RUMANIA, más allá de Drácula
Iglesias de madera de Maramures
Extraña y sorprende Rumanía. No me habían hablado bien del país y lo que había leído en la preparación del viaje tampoco invitaba a un optimismo desmedido. Estaban las famosas iglesias de madera, las joyas en forma de monasterios pintados en la zona de Bucovina, las ciudades medievales del interior de Transilvania. Y estaba Drácula, el mito del chupasangres en torno a Vlad, el empalador. ¿No era suficiente motivo para el viaje? Por supuesto. Por eso nos embarcamos. La sorpresa no estuvo aquí –que también, pues no es lo mismo ver unas fotos que recorrer un lugar-, sino en los descubrimientos posteriores, en el paisaje siempre verde, en la lluvia que nos visitaba cada tarde, en los pueblos que recorrimos, en la amabilidad de la gente.
Rumanía no tiene buen predicamento entre nosotros. Oyes la palabra rumano y tintinea en el aire un deje peyorativo. Y de violencia, de trapicheos, de gente de poco fiar. Y hay de todo, como en botica. Buena y mala gente asoma tras cada esquina en cualquier rincón de cualquier país, incluido el nuestro. A pesar de todo, ese deje permanece de forma subliminal. Un error. Rumanía posee unas características propias, unas formas de ser y pensar, costumbres, religión… Económicamente acarrean un retraso de años y su adaptación al capitalismo les llevará mucho tiempo para siempre estar en desventaja. Para que unos vayan en burro otros han de ir a pie, una historia eterna.
Empezamos el viaje. Tras aterrizar en Cluj Napoca, nos espera un recorrido de varios días en torno a Transilvania y los territorios de Maramures y Bucovina, centro y norte del país. El medio más adecuado para realizarlo, el coche. Desconozco la posibilidad de hacerlo en transporte público, pero aparte de su mal funcionamiento y la lentitud, llegar a los pueblos que queríamos visitar hubiera resultado más que improbable. El primer objetivo era recorrer las iglesias de madera diseminadas por la región de Maramures. Sufrimos la mala señalización de los lugares y el estado bailarín de las carreteras, pero admirar cada una de estas iglesias nos repone, por sí mismas, de cualquier contrariedad. Patrimonio de la Humanidad. Majestuosas, de porte elegante. Una luz en mitad del territorio. No es necesario que estén situadas en lo más alto del pueblo para brillar.
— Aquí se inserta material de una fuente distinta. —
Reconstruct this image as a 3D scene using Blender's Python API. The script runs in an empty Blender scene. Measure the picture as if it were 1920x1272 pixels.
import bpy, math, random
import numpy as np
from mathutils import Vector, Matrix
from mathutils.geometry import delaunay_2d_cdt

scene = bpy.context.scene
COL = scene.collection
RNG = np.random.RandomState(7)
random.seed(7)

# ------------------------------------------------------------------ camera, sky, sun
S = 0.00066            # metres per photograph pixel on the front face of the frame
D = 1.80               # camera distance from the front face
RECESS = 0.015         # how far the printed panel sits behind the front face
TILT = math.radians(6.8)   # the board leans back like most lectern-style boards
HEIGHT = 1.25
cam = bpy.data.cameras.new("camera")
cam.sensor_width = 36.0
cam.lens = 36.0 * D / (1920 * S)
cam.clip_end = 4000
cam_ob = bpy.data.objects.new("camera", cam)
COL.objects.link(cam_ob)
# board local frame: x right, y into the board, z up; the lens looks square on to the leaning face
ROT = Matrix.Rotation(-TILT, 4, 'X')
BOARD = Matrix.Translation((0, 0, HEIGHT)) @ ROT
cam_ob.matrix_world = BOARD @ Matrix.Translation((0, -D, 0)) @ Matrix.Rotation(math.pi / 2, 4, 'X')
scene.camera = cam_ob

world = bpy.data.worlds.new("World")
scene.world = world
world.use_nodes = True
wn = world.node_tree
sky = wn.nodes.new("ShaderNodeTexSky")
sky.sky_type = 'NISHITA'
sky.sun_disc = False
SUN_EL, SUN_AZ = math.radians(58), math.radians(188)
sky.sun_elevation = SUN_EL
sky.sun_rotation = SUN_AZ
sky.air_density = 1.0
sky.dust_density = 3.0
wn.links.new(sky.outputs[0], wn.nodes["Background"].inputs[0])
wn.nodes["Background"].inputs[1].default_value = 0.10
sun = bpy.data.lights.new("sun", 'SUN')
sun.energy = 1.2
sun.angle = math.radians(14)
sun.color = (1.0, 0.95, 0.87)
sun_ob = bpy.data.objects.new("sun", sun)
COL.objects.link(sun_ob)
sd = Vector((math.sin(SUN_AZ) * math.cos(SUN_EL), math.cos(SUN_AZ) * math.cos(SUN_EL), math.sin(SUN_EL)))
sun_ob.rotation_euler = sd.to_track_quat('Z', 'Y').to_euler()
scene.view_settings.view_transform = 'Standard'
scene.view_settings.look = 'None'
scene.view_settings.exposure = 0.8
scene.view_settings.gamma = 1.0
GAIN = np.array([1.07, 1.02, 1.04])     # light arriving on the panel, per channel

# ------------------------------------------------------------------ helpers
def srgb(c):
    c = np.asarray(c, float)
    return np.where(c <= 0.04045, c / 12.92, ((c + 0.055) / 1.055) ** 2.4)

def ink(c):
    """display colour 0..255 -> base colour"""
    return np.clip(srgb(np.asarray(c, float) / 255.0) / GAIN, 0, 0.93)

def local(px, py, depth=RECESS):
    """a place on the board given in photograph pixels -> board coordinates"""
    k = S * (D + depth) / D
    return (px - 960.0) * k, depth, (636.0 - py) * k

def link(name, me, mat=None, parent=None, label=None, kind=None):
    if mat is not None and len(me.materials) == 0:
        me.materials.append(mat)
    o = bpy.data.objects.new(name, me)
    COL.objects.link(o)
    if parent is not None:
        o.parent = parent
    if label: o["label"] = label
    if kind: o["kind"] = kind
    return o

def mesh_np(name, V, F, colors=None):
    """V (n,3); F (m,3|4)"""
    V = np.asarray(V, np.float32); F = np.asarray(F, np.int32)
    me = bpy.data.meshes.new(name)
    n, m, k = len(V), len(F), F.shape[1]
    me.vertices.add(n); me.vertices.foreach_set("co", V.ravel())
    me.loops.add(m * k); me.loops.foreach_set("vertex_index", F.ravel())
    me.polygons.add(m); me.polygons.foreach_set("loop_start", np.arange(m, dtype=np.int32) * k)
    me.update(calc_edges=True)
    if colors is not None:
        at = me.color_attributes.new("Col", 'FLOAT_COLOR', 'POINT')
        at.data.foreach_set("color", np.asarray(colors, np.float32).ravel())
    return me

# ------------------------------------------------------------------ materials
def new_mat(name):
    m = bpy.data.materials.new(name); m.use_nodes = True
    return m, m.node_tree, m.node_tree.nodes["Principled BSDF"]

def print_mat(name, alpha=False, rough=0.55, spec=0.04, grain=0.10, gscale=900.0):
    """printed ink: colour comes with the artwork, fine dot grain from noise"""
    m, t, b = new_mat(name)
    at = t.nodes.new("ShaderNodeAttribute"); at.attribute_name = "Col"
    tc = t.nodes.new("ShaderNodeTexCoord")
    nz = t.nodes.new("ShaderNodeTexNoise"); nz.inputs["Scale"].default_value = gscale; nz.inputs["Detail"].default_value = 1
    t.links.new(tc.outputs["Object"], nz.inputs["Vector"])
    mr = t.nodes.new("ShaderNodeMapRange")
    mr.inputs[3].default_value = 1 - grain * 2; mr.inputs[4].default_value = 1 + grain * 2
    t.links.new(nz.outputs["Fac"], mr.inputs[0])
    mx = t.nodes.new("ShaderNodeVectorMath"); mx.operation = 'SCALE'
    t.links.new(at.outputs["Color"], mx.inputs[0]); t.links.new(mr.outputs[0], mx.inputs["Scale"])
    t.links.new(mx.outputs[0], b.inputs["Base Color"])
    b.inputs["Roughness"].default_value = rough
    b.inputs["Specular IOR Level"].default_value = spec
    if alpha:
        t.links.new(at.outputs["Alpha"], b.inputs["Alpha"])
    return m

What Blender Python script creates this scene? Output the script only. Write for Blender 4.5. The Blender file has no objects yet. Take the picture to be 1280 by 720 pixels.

Construidas en madera por completo, pintadas en su interior con temas religiosos. Levantadas en los siglos XVI o XVII, aunque en la actualidad siguen construyendo con la misma técnica y los mismos materiales como pudimos comprobar en Sapantza.
Visitamos las de Rogoz, Surdesti y Dosesti. Quizás por ser la primera, la de Rogoz me puso los pelos de punta. Aunque hubiera sido la última también me los hubiera puesto, la verdad: una delicia. Todas están divididas en tres partes: donde oficia el Pope, el lugar de los hombres y al final, el de las mujeres (lo que me hizo recordar la de mi pueblo, aunque allí las más cercanas son las mujeres y no hay arcos de separación). Al día siguiente, la de Barsana, Poienile o Ieud. Un lujo. Casi todas ellas se sitúan en el interior de los cementerios, un lugar sin las connotaciones tétricas de occidente. En ocasiones, puede uno encontrar la iglesia cerrada, aunque suele haber un número de teléfono para llamar. Los guías hablan inglés y son muy amables. Pagar un euro -5 lei- por contemplar esta maravilla suena a risa, pero así es. Iglesias de madera o bisericas de lemn, en rumano. Cualquier halago se queda corto ante estas joyas rurales.
Contradicciones de la vida, fueron levantadas porque los invasores austro-húngaros querían impedir a los rumanos asentamientos definitivos y les prohibían construir en ladrillo o piedra. De ahí que las viviendas sean de madera, al igual que las iglesias. Ahora, sin embargo, como atracción turística de primera categoría que son, contribuyen a fijar población por el auge del turismo y su incidencia en cada uno de los pueblos.